In order to better see what's going on, we should at first look somewhat closer at the function $f$. We consider the full specification of $f$ and choose as domain and codomain

\begin{align*} &f:\mathbb{R}\setminus\{3\}\longrightarrow\mathbb{R}\\ &f(x)=\frac{2}{3-x} \end{align*} Note that we have a singularity, a simple pole at $x=3$. This is crucial when expanding a function as power series.

As important as domain and codomain is the radius of convergence when expanding a function as power series. \begin{align*} \sum_{n=0}^\infty a x^n=\frac{a}{1-x}\qquad\qquad |x|<1 \end{align*}

It is the radius of convergence which determines where the representation of $f$ as power series is valid.

If we look at the series expansion of the first method \begin{align*} f(x)=\sum_{n=0}^\infty2(x-2)^n\qquad\qquad\qquad |x-2|<1\tag{1} \end{align*} and the second method gives \begin{align*} f(x)=\sum_{n=0}^\infty\left(\frac{2}{3^{n+1}}\right)x^{n}=\frac{\frac{2}{3}}{1-\frac{x}{3}}\qquad\qquad \left|\frac{x}{3}\right|<1\tag{2} \end{align*}

Attention: We have to explicitely state in (1) and (2) the range of validity since the power series is not defined outside this range.

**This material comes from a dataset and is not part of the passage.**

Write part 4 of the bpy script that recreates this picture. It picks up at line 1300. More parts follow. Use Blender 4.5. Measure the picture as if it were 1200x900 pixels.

On the other hand $f$ can be defined on a much larger domain $\mathbb{R}\setminus\{3\}$.

Here's a graphic which illustrates both methods. We see the graph of $f$ with the asymptote at $x=3$.

                  enter image description here

  • Method 1: The point $A=(2,2)$ is the center of an interval with length $2$ showing the validity of the power expansion. We clearly see the interval is bounded by the asymptote.

  • Method 2: The point $B=\left(0,\frac{2}{3}\right)$ is the center of an interval with length $6$ showing the validity of the power expansion.

More expansions:

The graphic indicates what's going on, when we expand $f$ in a power series at a point $x=x_0$. The point $x_0$ is the center of an interval and the length is determined by the distance from $x_0$ to the asymptote $x=3$.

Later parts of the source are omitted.